Gemeinsam mit dem Verein S'Kammerlander bot er dem Jagabauer Josef Possenig an, das Kreuz restaurieren zu lassen: Die Arme wurden wieder fixiert, die Krone ausgebessert, mit Dornen versehen und befestigt. Nägel für Hände und Füße wurden angefertigt und der Querbalken fixiert.
Uralte Bildhauerkunst
Jahre später wurden Reinhard Rampold vom Bundesdenkmalamt und Diözesankonservator Rudolf Silberberger auf das Kruzifix von der Jaga-Alm aufmerksam. Das erste spontane Urteil der Experten: Der Korpus sei eindeutig romanischen Ursprunges, die Arme später dazugekommen. Das Kreuz sei gotisch und typisch für diese Zeit.

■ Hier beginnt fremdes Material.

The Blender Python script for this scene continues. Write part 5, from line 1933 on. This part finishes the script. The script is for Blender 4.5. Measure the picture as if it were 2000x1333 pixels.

Für Leo Andergassen vom Landesmuseum für Kultur- und Landesgeschiche verweist die Machart "auf eine Pustertaler Produktion um 1250". Für eine abschließende Altersbestimmung wurde in einem Labor in Deutschland eine C14-Radiokarbon-Untersuchung durchgeführt. Sie ergab, dass das Holz, aus dem der Korpus geschnitzt ist, aus den Jahren zwischen 1052 und 1217 stammt.
Rückkehr ins Dorf
Lange bevor dieses Kruzifix seinen Weg auf die Alm fand, sei es laut dem Osttiroler Kunstexperte Rudolf Ingruber möglicherweise über dem Eingang zur Apsis einer kleinen romanischen Kirche gehangen. Dafür infrage komme die Thurner St. Nikolauskirche, in deren unmittelbarer Nähe der Jagahof liegt, der für das irgendwann aus der Mode gekommene Kreuz Verwendung auf seiner Almhütte fand. Nun ist es nach Jahrhunderten wieder ins Dorf zurückgekehrt. Öffentlich präsentiert wird das Kreuz in einer gut gesicherten Vitrine im Stiegenhaus des Gemeindezentrums Thurn.